Ama Asya kaplanı Malezya, bir gecede borsayı yerle bir eden krizden kurtulmuş.
Şimdi herkes IMF-Dünya Bankası reçetelerine tepeden bakıyor.
Kurtuluş formülünün bir de kod adı var: ‘Frank Sinatra formülü.’
Sinatra'nın ‘I did it my way’ şarkısını hatırlatıp, ‘Biz de kendi usulümüze göre yaptık. Koşullarımıza uygun çözüm formülleri ürettik’ diyorlar.
Frank Sinatra formülü işe yaramış.
Malezya'nın ihracatı, geçen yıl aynı döneme göre Mart 2000'de % 27.7 artmış. Dış ticaret fazlası Mart'ta 1.8 milyar dolara yükselmiş.
* * *
1997'deki Asya krizinden sonra, Güney Kore, Tayland, Endonezya, Filipinler ve Malezya'da paranın değeri çılgınca düşerken Mahathir dışındaki kaplanlar birer birer IMF ile anlaşma imzaladılar.
Mahathir, IMF'nin sıkı para ve bütçe politikalarına dayalı tek tip reçeteleri reddetti ve işe bayrak açarak başladı.
Dr. Mahathir önce, Soros'la kapıştı.
‘O moronun tekidir’ dedi. Soros'un yanıtı gazete manşetlerinden geldi: ‘Mahathir, ülkesi için bir tehdittir.’
Ringgi, Malezya parası iki ay içinde % 24 değer kaybederken, Mahathir IMF ve Dünya Bankası yetkililerini, ‘Korsanlık, hırsızlık ve anarşistlikle’ suçluyordu.
Gelişmekte olan ülkeleri ‘muz cumhuriyetleri’ olarak görmek isteyen yabancı yatırımcılar da paylarını alıyordu: ‘Irkçılar!’
* * *
MAHATHİR'in ‘kendi yolu’, sermayenin kontrolünden ve kurun dolar karşısında sabitlenmesinden geçiyordu. Mahathir, ‘Serbest ticarete ve liberalizasyon iyi hoş da, eşitler arasında olmalı’ diyordu.

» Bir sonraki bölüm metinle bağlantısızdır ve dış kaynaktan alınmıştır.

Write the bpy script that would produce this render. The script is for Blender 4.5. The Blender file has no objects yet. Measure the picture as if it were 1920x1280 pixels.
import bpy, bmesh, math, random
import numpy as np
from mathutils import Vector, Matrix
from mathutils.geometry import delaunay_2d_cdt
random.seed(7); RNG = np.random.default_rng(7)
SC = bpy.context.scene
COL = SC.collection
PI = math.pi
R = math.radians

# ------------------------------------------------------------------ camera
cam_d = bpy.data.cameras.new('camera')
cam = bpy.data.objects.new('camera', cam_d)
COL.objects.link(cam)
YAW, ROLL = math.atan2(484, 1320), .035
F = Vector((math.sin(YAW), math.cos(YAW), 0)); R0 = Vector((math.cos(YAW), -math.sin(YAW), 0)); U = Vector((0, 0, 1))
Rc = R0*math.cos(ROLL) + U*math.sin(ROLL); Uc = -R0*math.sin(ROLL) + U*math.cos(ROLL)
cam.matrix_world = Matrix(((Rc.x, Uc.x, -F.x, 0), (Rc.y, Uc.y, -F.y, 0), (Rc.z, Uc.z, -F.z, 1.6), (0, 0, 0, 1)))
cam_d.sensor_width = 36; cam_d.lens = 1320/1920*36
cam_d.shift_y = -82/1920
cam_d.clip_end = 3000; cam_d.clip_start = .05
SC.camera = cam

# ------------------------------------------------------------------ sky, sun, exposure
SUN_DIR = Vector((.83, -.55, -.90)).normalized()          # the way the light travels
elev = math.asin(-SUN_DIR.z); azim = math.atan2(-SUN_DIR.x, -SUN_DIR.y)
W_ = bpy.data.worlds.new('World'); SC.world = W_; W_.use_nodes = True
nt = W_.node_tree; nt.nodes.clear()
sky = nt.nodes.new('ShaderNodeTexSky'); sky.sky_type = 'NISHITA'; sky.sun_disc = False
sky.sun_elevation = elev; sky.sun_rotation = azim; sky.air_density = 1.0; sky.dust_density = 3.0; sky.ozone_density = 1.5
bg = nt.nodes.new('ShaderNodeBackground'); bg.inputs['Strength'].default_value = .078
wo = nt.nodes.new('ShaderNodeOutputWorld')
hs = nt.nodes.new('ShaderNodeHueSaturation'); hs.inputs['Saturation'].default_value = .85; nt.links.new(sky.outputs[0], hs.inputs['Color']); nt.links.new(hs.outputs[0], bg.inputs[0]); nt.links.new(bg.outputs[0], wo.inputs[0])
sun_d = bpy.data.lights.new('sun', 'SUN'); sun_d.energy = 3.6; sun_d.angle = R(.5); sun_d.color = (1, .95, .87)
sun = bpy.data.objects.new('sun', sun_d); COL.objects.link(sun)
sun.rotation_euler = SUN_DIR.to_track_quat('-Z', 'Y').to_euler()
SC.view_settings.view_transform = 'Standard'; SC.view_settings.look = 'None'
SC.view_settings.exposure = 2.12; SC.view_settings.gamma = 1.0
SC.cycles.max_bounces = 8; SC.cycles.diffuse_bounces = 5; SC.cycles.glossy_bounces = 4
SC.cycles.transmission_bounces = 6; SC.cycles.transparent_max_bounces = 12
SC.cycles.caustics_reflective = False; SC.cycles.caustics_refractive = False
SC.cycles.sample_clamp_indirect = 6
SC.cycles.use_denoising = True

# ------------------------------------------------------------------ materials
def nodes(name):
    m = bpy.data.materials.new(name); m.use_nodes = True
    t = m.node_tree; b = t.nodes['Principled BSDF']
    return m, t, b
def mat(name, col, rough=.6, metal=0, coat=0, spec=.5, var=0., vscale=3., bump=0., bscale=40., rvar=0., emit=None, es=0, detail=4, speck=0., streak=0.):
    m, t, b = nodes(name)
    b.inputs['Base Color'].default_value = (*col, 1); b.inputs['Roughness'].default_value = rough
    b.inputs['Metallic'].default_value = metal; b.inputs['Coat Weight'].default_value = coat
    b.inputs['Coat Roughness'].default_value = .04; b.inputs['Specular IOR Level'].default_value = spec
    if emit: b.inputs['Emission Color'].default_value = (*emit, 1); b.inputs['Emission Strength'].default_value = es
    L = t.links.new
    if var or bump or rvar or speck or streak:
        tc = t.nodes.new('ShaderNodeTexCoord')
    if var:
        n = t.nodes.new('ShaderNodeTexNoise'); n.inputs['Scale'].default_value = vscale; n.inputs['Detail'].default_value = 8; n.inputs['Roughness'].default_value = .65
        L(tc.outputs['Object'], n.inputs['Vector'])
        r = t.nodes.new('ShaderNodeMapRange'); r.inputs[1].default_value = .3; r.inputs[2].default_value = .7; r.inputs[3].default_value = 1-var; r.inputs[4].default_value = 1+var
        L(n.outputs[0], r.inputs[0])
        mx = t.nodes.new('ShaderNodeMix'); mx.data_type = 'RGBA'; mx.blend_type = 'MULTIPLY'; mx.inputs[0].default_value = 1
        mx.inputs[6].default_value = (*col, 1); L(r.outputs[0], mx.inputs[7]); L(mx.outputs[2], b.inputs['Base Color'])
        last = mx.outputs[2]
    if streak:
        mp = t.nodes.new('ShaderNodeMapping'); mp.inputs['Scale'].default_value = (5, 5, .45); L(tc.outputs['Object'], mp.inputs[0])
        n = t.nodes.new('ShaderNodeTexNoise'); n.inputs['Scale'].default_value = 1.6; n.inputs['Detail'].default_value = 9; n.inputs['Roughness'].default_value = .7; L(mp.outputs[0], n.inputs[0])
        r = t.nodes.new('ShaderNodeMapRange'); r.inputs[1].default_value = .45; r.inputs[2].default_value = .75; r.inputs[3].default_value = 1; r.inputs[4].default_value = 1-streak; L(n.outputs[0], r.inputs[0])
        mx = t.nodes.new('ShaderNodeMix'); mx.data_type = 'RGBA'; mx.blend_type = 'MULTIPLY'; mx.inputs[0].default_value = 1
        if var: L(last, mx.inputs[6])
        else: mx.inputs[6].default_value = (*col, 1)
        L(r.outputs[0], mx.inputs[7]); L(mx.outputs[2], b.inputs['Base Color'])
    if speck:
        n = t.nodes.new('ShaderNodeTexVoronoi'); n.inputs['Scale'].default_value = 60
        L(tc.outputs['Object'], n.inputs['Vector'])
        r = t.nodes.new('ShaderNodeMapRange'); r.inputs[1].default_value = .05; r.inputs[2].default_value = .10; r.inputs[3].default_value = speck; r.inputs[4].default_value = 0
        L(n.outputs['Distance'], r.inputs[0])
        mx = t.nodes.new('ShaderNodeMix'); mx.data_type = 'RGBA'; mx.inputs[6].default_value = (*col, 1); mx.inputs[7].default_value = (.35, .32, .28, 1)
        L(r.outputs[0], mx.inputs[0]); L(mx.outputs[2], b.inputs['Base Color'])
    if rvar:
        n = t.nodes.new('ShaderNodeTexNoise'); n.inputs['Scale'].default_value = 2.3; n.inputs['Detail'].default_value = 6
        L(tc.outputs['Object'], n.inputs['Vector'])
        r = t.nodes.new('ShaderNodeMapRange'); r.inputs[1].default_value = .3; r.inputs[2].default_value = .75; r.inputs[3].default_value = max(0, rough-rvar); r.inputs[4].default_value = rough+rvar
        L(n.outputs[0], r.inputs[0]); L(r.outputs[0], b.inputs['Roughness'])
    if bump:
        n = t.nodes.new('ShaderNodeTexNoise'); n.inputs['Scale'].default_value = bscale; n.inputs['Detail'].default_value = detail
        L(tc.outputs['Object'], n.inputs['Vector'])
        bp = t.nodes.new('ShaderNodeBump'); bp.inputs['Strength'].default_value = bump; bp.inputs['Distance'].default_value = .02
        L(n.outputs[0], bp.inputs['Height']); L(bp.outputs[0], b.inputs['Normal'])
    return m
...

Ama durum böyle değildi ve gelişmekte olan ülkeleri, büyük ve belirsiz sermaye hücumunun istikrarı bozucu etkilerinden korumak gerekiyordu.
* * *
KRİZDEN sonra 1998 yılında ekonomisi % 7.5 küçülen Malezya'da 1999'da gayri safi milli hasıla, bir önceki yıla göre % 5.3 artıyor, ihracat patlaması yaşanıyor, sıcak para girişi sayesinde borçlar ödeniyor ve IMF'nin bastırmalarına rağmen iflaslarına göz yumulmayan bankalar yeniden yapılandırılıyorlardı.

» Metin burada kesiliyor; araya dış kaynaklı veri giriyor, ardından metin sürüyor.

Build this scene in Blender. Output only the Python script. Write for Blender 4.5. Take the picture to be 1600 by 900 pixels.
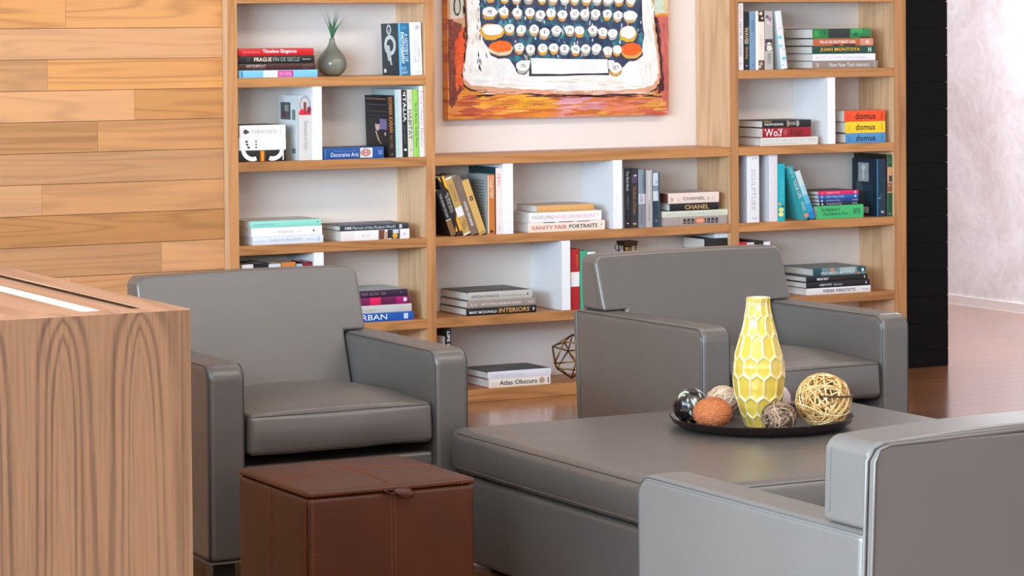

Kuala Lumpur'da Asya tipi Manhattan'lardan birini yaratmak isteyen Mahathir'in Petronas Kuleleri adı verilen muhteşem ikiz kulelerinde dünyanın ünlü markaları şubelerini açmaya hazırlanıyorlar.
İki yıl önce kriz patlak verdiğinde Malezya Başbakanı'nın dik kafalılığına kızanlar Petronas Kuleleri için ‘Mahathir’in ihtişamlı ereksiyonu' derlermiş. ‘Frank Sinatra’cılar, yani her ülkenin kendi ihtiyaçlarına uygun çözüm politikaları üretmesi gerektiğini savunanlar, ‘Bu kuleler krizden iki yıl sonra bugün peşpeşe açılarak dükkanları, yer bulunmayan restoranları ile Malezya ekonomisinin hayatiyet fallusları’ yanıtını veriyorlar.

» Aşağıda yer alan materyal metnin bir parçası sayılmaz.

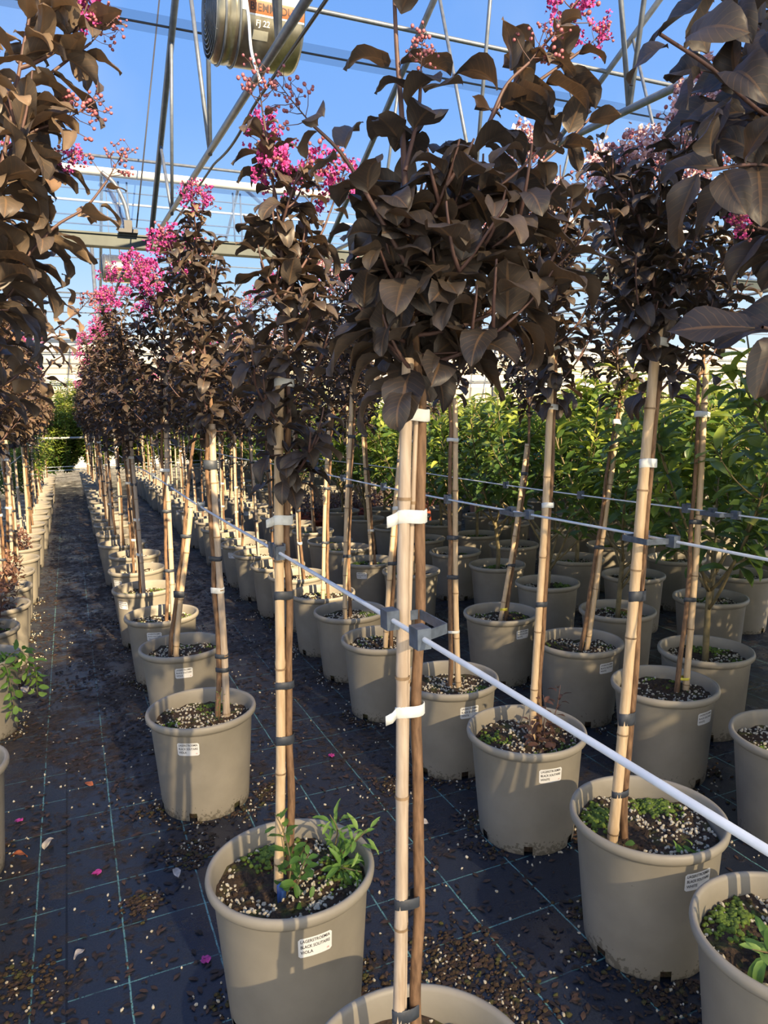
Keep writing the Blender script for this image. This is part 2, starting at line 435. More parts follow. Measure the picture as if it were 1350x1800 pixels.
# ------------------------------------------------------------------ flowers
def flower_mesh(seed, bloom, petal, size=.11, dens=1.0):
    rng = np.random.default_rng(seed); mb = MB()
    tube(mb, [(0, 0, -.02), (0, 0, size * .5), (rng.uniform(-.01, .01), 0, size)], [.0022, .0018, .001], 5, 1)
    nb = int(11 * dens)
    for i in range(nb):
        fr = i / nb; z = size * (.05 + .9 * fr); az = i * 2.4 + rng.uniform(-.3, .3)
        ln = size * (.55 - .38 * fr) * rng.uniform(.7, 1.15)
        e = np.array([math.cos(az), math.sin(az), rng.uniform(.35, .9)]); tip = np.array([0, 0, z]) + nrm(e) * ln
        tube(mb, [(0, 0, z), (np.array([0, 0, z]) + tip) / 2 + [0, 0, -.004], tip], [.0014, .0012, .001], 4, 1, False)
        for q in range(int(rng.integers(3, 6))):
            r = rng.uniform(.0035, .0056)
            p = tip + rng.normal(size=3) * .011
            if rng.random() < bloom:
                for w in range(10):                                   # crinkled petals
                    c = p + rng.normal(size=3) * .008; Rm = randrot(rng); s = rng.uniform(.0028, .0055)
                    g = []
                    for iy in (-1, 0, 1):
                        for ix in (-1, 0, 1):
                            g.append(np.array([ix * s, iy * s, rng.normal() * s * .6]) @ Rm.T + c)
                    mb.add(g, [(0, 1, 4, 3), (1, 2, 5, 4), (3, 4, 7, 6), (4, 5, 8, 7)], 2)
            else:
                tube(mb, [tip, p], .0008, 3, 1, False)
                blob(mb, p, (r, r, r * 1.15), 0, True)
    return mb.mesh('flower_cluster', [M['bud'], M['twig'], M[petal]])
FLW = {'bud': [flower_mesh(1, 0, 'magenta'), flower_mesh(2, .0, 'magenta', .13)],
       'viola': [flower_mesh(3, .4, 'magenta'), flower_mesh(4, .6, 'magenta', .12, 1.4), flower_mesh(5, .22, 'magenta', .13, 1.2)],
       'white': [flower_mesh(6, .35, 'pinkwhite', .12), flower_mesh(7, .15, 'pinkwhite', .14), flower_mesh(8, .5, 'pinkwhite', .12, 1.2)]}
def flower_at(root, pos, dirv, meshes, rng, sc=1.0):
    z = nrm(dirv); x = nrm(np.cross(z, rng.normal(size=3))); y = np.cross(z, x)
    m = Matrix([[*(np.array([x[i], y[i], z[i]]) * sc), pos[i]] for i in range(3)] + [[0, 0, 0, 1]])
    return mk('flower_cluster', meshes[rng.integers(len(meshes))], root, mw=m)

# ------------------------------------------------------------------ pot, soil, sticker
RIM = .182; PH = .333; SOILZ = .283
def pot_r(z): return .1435 + (.1665 - .1435) * z / .30
def pot_mesh():
    mb = MB()
    prof = [(.1415, 0), (.1435, .004), (pot_r(.03), .03), (pot_r(.15), .15), (pot_r(.298), .298), (.169, .303), (.1745, .306), (.1805, .313), (RIM, .322), (.1795, .331), (.1745, PH), (.170, .331), (.1675, .325), (.163, .30), (.158, .2), (.1395, .03), (.1385, .010), (0.001, .010)]
    mis = [0] * 14 + [1] * 3
    n = 72
    notch = {j for k in range(6) for j in (k * 12, k * 12 + 1)}
    lathe(mb, prof, n, skip=lambda i, j: i in (0, 1) and j in notch, mis=mis)
    return mb.mesh('pot', [M['pot'], M['soil']])
POT = pot_mesh()
def soil_meshes(seed, nper, mossn):
    rng = np.random.default_rng(seed); mb = MB(); n = 48; rings = 14
    V = [(0, 0, .004)]; Fc = []
    ph = rng.uniform(0, 6, 8)
    def hgt(x, y): return .0045 * math.sin(x * 61 + ph[0]) * math.sin(y * 53 + ph[1]) + .006 * math.sin(x * 27 + ph[2] + y * 13) + .003 * math.sin(x * 121 + y * 97 + ph[3])
    for i in range(1, rings + 1):
        r = .1615 * i / rings
        for j in range(n):
            a = 2 * PI * j / n; x, y = r * math.cos(a), r * math.sin(a)
            V.append((x, y, hgt(x, y) + rng.normal() * .0015))
    for j in range(n):
        Fc.append((0, 1 + j, 1 + (j + 1) % n))
        for i in range(rings - 1):
            a = 1 + i * n; Fc.append((a + j, a + n + j, a + n + (j + 1) % n, a + (j + 1) % n))
    mb.add(V, Fc)
    for _ in range(150):
        r = .155 * math.sqrt(rng.random()); a = rng.uniform(0, 2 * PI); x, y = r * math.cos(a), r * math.sin(a); s = rng.uniform(.003, .008)
        blob(mb, (x, y, hgt(x, y)), (s, s, s * .6), 0, False, rng, .35)
    soil = mb.mesh('soil', [M['soil']])
    pb = MB()
    for _ in range(nper):
        r = .156 * math.sqrt(rng.random()); a = rng.uniform(0, 2 * PI); x, y = r * math.cos(a), r * math.sin(a)
        if math.sin(x * 22 + ph[4]) + math.sin(y * 25 + ph[5]) < -.9: continue
        s = rng.uniform(.0018, .0052); 
        V_, F_ = ico(); W = (V_ * np.array([s * 1.25, s, s * .75]) * (1 + rng.uniform(-.25, .25, (12, 1)))) @ randrot(rng).T
        pb.add(W + (x, y, hgt(x, y) + s * .5), F_)
    per = pb.mesh('perlite', [M['perlite']], False)
    moss = None
    if mossn:
        qb = MB()
        cs = [(.11 * math.sqrt(rng.random()) + .03, rng.uniform(0, 2 * PI), rng.uniform(.025, .05)) for _ in range(5)]
        for _ in range(mossn):
            r, a, w = cs[rng.integers(5)]; x = r * math.cos(a) + rng.normal() * w * .6; y = r * math.sin(a) + rng.normal() * w * .6
            if x * x + y * y > .155 ** 2: continue
            s = rng.uniform(.003, .0075); blob(qb, (x, y, hgt(x, y) + s * .4), (s, s, s * .8), 0, False, rng, .3)
        moss = qb.mesh('moss', [M['moss']])
    return soil, per, moss
SOILS = [soil_meshes(11, 420, 130), soil_meshes(12, 520, 300), soil_meshes(13, 360, 60), soil_meshes(14, 420, 520)]

def text_mesh(lines, size, gap):
    """flat text: list of (x, y) vertices + faces"""
    out = []
    for i, (s, sc, dx) in enumerate(lines):
        cu = bpy.data.curves.new('tmp_text', 'FONT'); cu.body = s; cu.size = size * sc; cu.resolution_u = 3; cu.offset = size * .012
        ob = bpy.data.objects.new('tmp_text', cu); COL.objects.link(ob)
        dg = bpy.context.evaluated_depsgraph_get(); dg.update()
        me = bpy.data.meshes.new_from_object(ob.evaluated_get(dg))
        V = np.array([v.co[:2] for v in me.vertices]); Fs = [tuple(p.vertices) for p in me.polygons]
        if len(V): out.append((V + np.array([dx, -i * gap]), Fs))
        bpy.data.objects.remove(ob); bpy.data.curves.remove(cu); bpy.data.meshes.remove(me)
    return out
def sticker_mesh(word):
    """label bent round the pot wall, facing -y at angle 0, centred at z = .262"""
    mb = MB(); w, h, zc = .071, .043, .258
    def wrap(x, y, lift):
        z = zc + y; r = pot_r(z) + lift; a = x / .166
        return (r * math.sin(a), -r * math.cos(a), z)
    nx = 16; pts = []
    rc = .004
    xs = np.linspace(-w / 2, w / 2, nx + 1); xs[0] += .0; V = []
    for x in xs:
        e = min(w / 2 - abs(x), rc); cut = rc - math.sqrt(max(0, rc * rc - (rc - e) ** 2))
        V += [wrap(x, -h / 2 + cut, .0012), wrap(x, h / 2 - cut, .0012)]
    mb.add(V, [(2 * i, 2 * i + 2, 2 * i + 3, 2 * i + 1) for i in range(nx)], 0)
    for li, (t, fcs) in enumerate(text_mesh([('LAGERSTROEMIA', 1, 0), ('BLACK SOLITAIRE', 1, 0), (word, 1, 0)], .0098, .0123)):
        wid = t[:, 0].max()
        sx = min(1.0, .062 / wid) if li < 2 else .92
        mb.add([wrap(-w / 2 + .0045 + x * sx, h / 2 - .0105 + y, .0017) for x, y in t], fcs, 1)
    for t, fcs in text_mesh([('19', 1, 0)], .0055, .01):
        mb.add([wrap(w / 2 - .012 + x, -h / 2 + .005 + y, .0017) for x, y in t], fcs, 2)
    return mb.mesh('name_sticker', [M['white'], M['ink'], M['redink']], False)
STK = {'VIOLA': sticker_mesh('VIOLA'), 'WHITE': sticker_mesh('WHITE')}

def add_pot(root, rng, word=None, ang=0.0, soil=None, detail=True, sz=SOILZ):
    p = mk('pot', POT, root); p.rotation_euler.z = rng.uniform(0, 6)
    if word:
        s = mk('name_sticker', STK[word], p); s.rotation_euler.z = ang - p.rotation_euler.z
        tag(s, 'white printed name label')
    so, pe, mo = SOILS[rng.integers(len(SOILS)) if soil is None else soil]
    s = mk('soil', so, root, (0, 0, sz)); s.rotation_euler.z = rng.uniform(0, 6)
    if detail:
        q = mk('perlite', pe, s); tag(q, kind='stuff')
        if mo: q = mk('moss', mo, s); tag(q, kind='stuff')
    return p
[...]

Malezya'nın IMF'ye yanıtı, maço olmasına maço ama, Mahathir'in ülkesinin krizi atlattığı da bir gerçek. IMF politikalarına kafa tutan Malezya örneği incelenmeye değer.
* * *
TAKLİT marka cenneti Malezya globalleşmenin altını oyduğunu bilseydi, taklidin önüne geçer, önlem alırdı. Şimdi vizyon filmlerinin VCD'lerini sadece 5 dolara satan korsanlara karşı operasyon düzenlediği gibi.
Bu ders de girmiş Sinatra forlümüne, ‘Batı’nın sürü gütme ideolojisine karşı çıkmak ama daha düzenli ve güvenli bir finansal mimari yaratmak ve şeffaflık.'
* * *
GLOBALLEŞMENİN olumsuz etkisini, tahrip gücünü yaşayarak öğrenen Malezya Başbakanı'nın İslam Konferansı Örgütü toplantısında Müslüman ülkelere yaptığı, ‘Kılıkla, kıyafetle ahretle uğraşmayı bırakın globalleşme gerçeği ile başa çıkmak için Batı ile rekabet edebilir hale gelin’ çağrısı önemli bir uyarıydı. IMF reçetelerine kafa tutabilmenin, ‘I do it my way’ diyebilmenin başka yolu yoktu.